Nous voici rendus à la troisième partie de notre traitement des embrayages. Comme nous l’avions énoncé dans le premier segment de cette série, l’embrayage permet de coupler et découpler le moteur de la boîte de vitesses. Lorsque le couplage est effectué, c’est-à-dire une fois que l’embrayage est en prise, il devient tout aussi simple pour la livrée de mouvement de se faire d’une direction que de l’autre, soit du moteur à la roue arrière ou en sens inverse (comme c’est le cas lorsqu’on relâche les gaz ou descend une pente, par exemple).
Sens unique s.v.p.
Si le transfert de l’énergie de rotation partant du moteur est pratiquement toujours souhaitable (du moins une fois que le pilote a fait le choix conscient de relâcher le levier d’embrayage), on ne peut pas toujours en dire autant lorsque le transfert passe à la direction inverse. Si cela n’était pas particulièrement problématique lorsque la motorisation deux-temps avait la cote dans l’industrie (notamment puisque le deux-temps roule plutôt librement lorsque les gaz sont relâchés), l’arrivée en force des moteurs à quatre temps (notamment les versions à grande cylindrée et à taux de compression élevé) a changé la donne, entre autres en raison de la tendance prononcée de ces moteurs à produire beaucoup de freinage-moteur en décélérant (parfois au point de bloquer la roue arrière). Comme nous l’avons pratiquement tous appris en jeunesse à bord de nos vélos, le blocage de la roue arrière mène presque inévitablement à une perte de contrôle alors que le train arrière perd son adhésion et devient très imprévisible. Donc, afin d’éviter ce phénomène en situations à risque (notamment lorsque la chaussée est glissante ou lors d’une entrée de virages), il est souhaitable de réduire, voire d’éliminer la décélération en compression produite par le moteur.

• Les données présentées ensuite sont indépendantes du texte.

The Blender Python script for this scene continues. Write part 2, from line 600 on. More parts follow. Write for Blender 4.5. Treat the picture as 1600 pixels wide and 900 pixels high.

La nécessité est la mère de l’invention
Connu sous de nombreux qualificatifs (embrayage à glissement, antisautillements, antiblocage, limiteur de couple,…), l’objectif énoncé ci-dessus (soit de réduire ou d’empêcher le freinage en compression) est commun. Comme c’est souvent le cas, la piste de course fut le laboratoire responsable de cette innovation. Plus particulièrement, nous pouvons remercier Honda et sa célèbre coursière NR500 (voir la photo) d’avoir lancé le bal. L’année était 1979 et le géant japonais misait sur un retour en compétition Grand Prix après de nombreuses années d’absence. À la différence de ses concurrents (qui, eux, privilégiaient la motorisation deux-temps), Honda choisit de retourner à la guerre avec une moto à moteur quatre-temps. Conscient que ce choix introduisait un problème lié au blocage de la roue arrière aux entrées de virages, le fabricant développa un embrayage qui découplait la roue arrière du moteur en décélération. Si la carrière de la NR fut de courte durée, celle de l’embrayage antiblocage, elle, ne faisait que débuter.
Aujourd’hui
Si les embrayages à glissement sont rendus une nécessité sur les motos sport, la réalité est que ceux-ci se retrouvent aussi de série sur une foule de motos, y compris des modèles de tourisme et des customs. Si sa capacité à améliorer les entrées de virage est moins mise en valeur sur ces dernières, la capacité de l’embrayage à éliminer le blocage de la roue arrière sur les moteurs à grande cylindrée rend la conduite nettement plus sécuritaire. Ceci est particulièrement vrai sur les motos équipées de gros monocylindres ou de V-twin où le freinage en compression produit par les énormes pistons peut rapidement et facilement surpasser la traction disponible à la roue.
Maintenant que nous sommes familiers avec la raison d’être de ces embrayages, nous examinerons leur fonctionnement dans un prochain article.